Au moment de publier les correctifs pour ces pare-feu, la société de cybersécurité a introduit un code supplémentaire pour collecter davantage de données sur les appareils de ses clients. En identifiant des machines “cobayes” utilisées par des pirates chinois, elle a remonté la piste d’une communauté de recherche concernant plusieurs établissements à Chengdu, dans le centre de la Chine. C’est notamment le cas d’une société intitulée “Sichuan Silence Information Technology” et d’un individu travaillant à l’Université des sciences et technologies électroniques de Chine. Le premier avait été cité dans un rapport de Meta en 2020 sur les efforts de désinformation de la part de l’État chinois.
“Cette communauté collaborerait à la recherche de vulnérabilités et partagerait ses conclusions avec des fournisseurs et des entités associées au gouvernement chinois, y compris des sous-traitants menant des opérations offensives pour le compte de l’État, expliquent les professionnels de Sophos dans leur rapport. Cependant, l’étendue et la nature complètes de ces activités n’ont pas été vérifiées de manière concluante.”
Infrastructures nucléaires, agences militaires, aéroport…
La société britannique a depuis repéré de nombreuses campagnes de la part de pirates chinois, avec un changement de tactique à partir de 2021, en passant d’attaques “généralisées et indiscriminées” à des offensives “très ciblées, contre des entités spécifiques”. Elle a par exemple découvert une campagne exploitant des vulnérabilités dans ses produits pour cibler des agences militaires et des infrastructures électriques dans un pays d’Asie du Sud-Est, et une autre visant une agence de régulation nucléaire et un aéroport d’un autre pays. Le rapport mentionne également des intrusions contre un hôpital militaire et des ministères, principalement en Asie du Sud et du Sud-Est.
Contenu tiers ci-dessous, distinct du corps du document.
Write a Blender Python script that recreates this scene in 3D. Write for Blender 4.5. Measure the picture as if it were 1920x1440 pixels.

Trois groupes de pirates affiliés à l’État chinois ont été identifiés par l’équipe de chercheurs : APT31, APT41 et Volt Typhoon. Ces trois gangs ont en effet fait usage de tactiques, techniques et procédures (TTP) spécifiques observées lors de la campagne “Pacific Rim”. APT31 a par exemple eu recours à des attaques par injection SQL en 2020 afin de cibler des produits Cyberoam en fin de vie. Volt Typhoon, de son côté, a infiltré des infrastructures critiques aux États-Unis pendant au moins cinq ans, et a également ciblé des routeurs Cisco et NetGear.
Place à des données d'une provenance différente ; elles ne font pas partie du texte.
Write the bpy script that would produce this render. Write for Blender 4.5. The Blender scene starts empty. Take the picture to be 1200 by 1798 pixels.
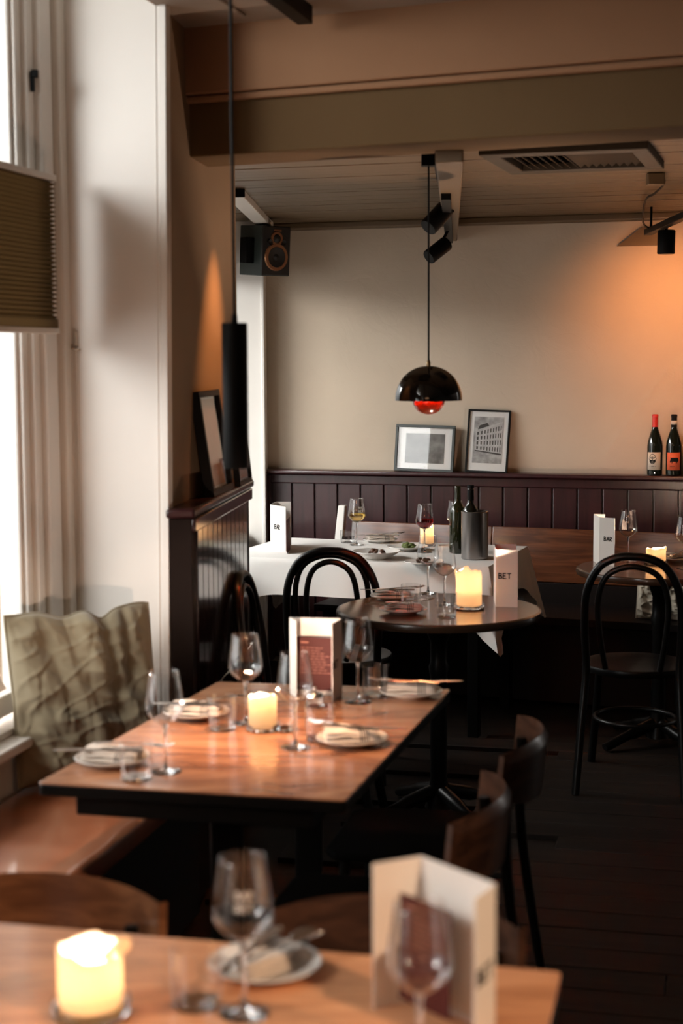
import bpy, math, random
from mathutils import Vector, Matrix, Euler, noise
rnd = random.Random(7)
sc = bpy.context.scene
R = math.radians

# ------------------------------------------------------------------ camera
F = 2780.0
CAMZ = 1.65
PITCH, ROLL = R(5.73), R(0.3)
cam = bpy.data.cameras.new('camera'); camo = bpy.data.objects.new('camera', cam)
sc.collection.objects.link(camo); sc.camera = camo
cam.sensor_fit = 'VERTICAL'; cam.sensor_height = 36.0
cam.lens = F / 1798 * 36.0
camo.location = (0, 0, CAMZ)
CR = Matrix.Rotation(R(90) - PITCH, 3, 'X') @ Matrix.Rotation(-ROLL, 3, 'Z')
camo.rotation_euler = CR.to_euler()
cam.clip_start = 0.05
cam.dof.use_dof = True; cam.dof.focus_distance = 7.2; cam.dof.aperture_fstop = 3.0

def ray(px, py):
    return CR @ Vector(((px - 600) / F, (899 - py) / F, -1.0))
def PZ(px, py, z):                       # where the sight line meets the level z
    d = ray(px, py); t = (z - CAMZ) / d.z
    return Vector((d.x * t, d.y * t, z))
def PD(px, py, dist):                    # where it meets the depth dist
    d = ray(px, py); t = dist / d.y
    return Vector((d.x * t, dist, CAMZ + d.z * t))

# ------------------------------------------------------------------ world, light, exposure
sc.view_settings.view_transform = 'Standard'; sc.view_settings.look = 'None'
sc.view_settings.gamma = 1.0; sc.view_settings.use_curve_mapping = False
sc.view_settings.exposure = 0.0
w = bpy.data.worlds.new('sky'); sc.world = w; w.use_nodes = True
wn, wlk, bg = w.node_tree.nodes, w.node_tree.links, w.node_tree.nodes['Background']
tcw = wn.new('ShaderNodeTexCoord'); sxw = wn.new('ShaderNodeSeparateXYZ'); wlk.new(tcw.outputs['Generated'], sxw.inputs[0])
crw = wn.new('ShaderNodeValToRGB'); crw.color_ramp.elements[0].position = 0.0; crw.color_ramp.elements[1].position = 0.22
crw.color_ramp.elements[0].color = (0.24, 0.23, 0.22, 1); crw.color_ramp.elements[1].color = (1.0, 0.97, 0.94, 1)
wlk.new(sxw.outputs[2], crw.inputs[0]); wlk.new(crw.outputs[0], bg.inputs[0]); bg.inputs[1].default_value = 3.0
cy = sc.cycles
cy.use_denoising = True
cy.max_bounces = 10; cy.transparent_max_bounces = 24; cy.transmission_bounces = 10
cy.diffuse_bounces = 5; cy.glossy_bounces = 5
cy.caustics_reflective = False; cy.caustics_refractive = False
cy.sample_clamp_indirect = 15.0

def area(name, loc, rot, sx, sy, power, col, spread=180):
    l = bpy.data.lights.new(name, 'AREA'); l.shape = 'RECTANGLE'; l.size = sx; l.size_y = sy
    l.energy = power; l.color = col; l.spread = R(spread)
    o = bpy.data.objects.new(name, l); sc.collection.objects.link(o)
    o.location = loc; o.rotation_euler = rot
    return o
def aim(o, target):
    o.rotation_euler = (Vector(target) - o.location).to_track_quat('-Z', 'Y').to_euler()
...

Les périphériques réseau, une porte d’entrée pour les hackers
Le rapport rappelle à quel point les périphériques réseau sont vulnérables aux cyberattaques, a fortiori dans le cadre de campagnes d’espionnage. Rien que cette année, les produits de cybersécurité de Cisco, d’Ivanti, mais aussi de Fortinet et de Palo Alto Networks ont été touchés par des intrusions de ce type. Une porte d’entrée de plus en plus utilisée par les hackers, notamment pour les périphériques en fin de vie, ne supportant plus les derniers correctifs. Mi-septembre, le FBI a démantelé un botnet chinois de 260 000 appareils, permettant à des hackers de mener des actions de reconnaissance contre des agences gouvernementales, universités et fournisseurs télécoms.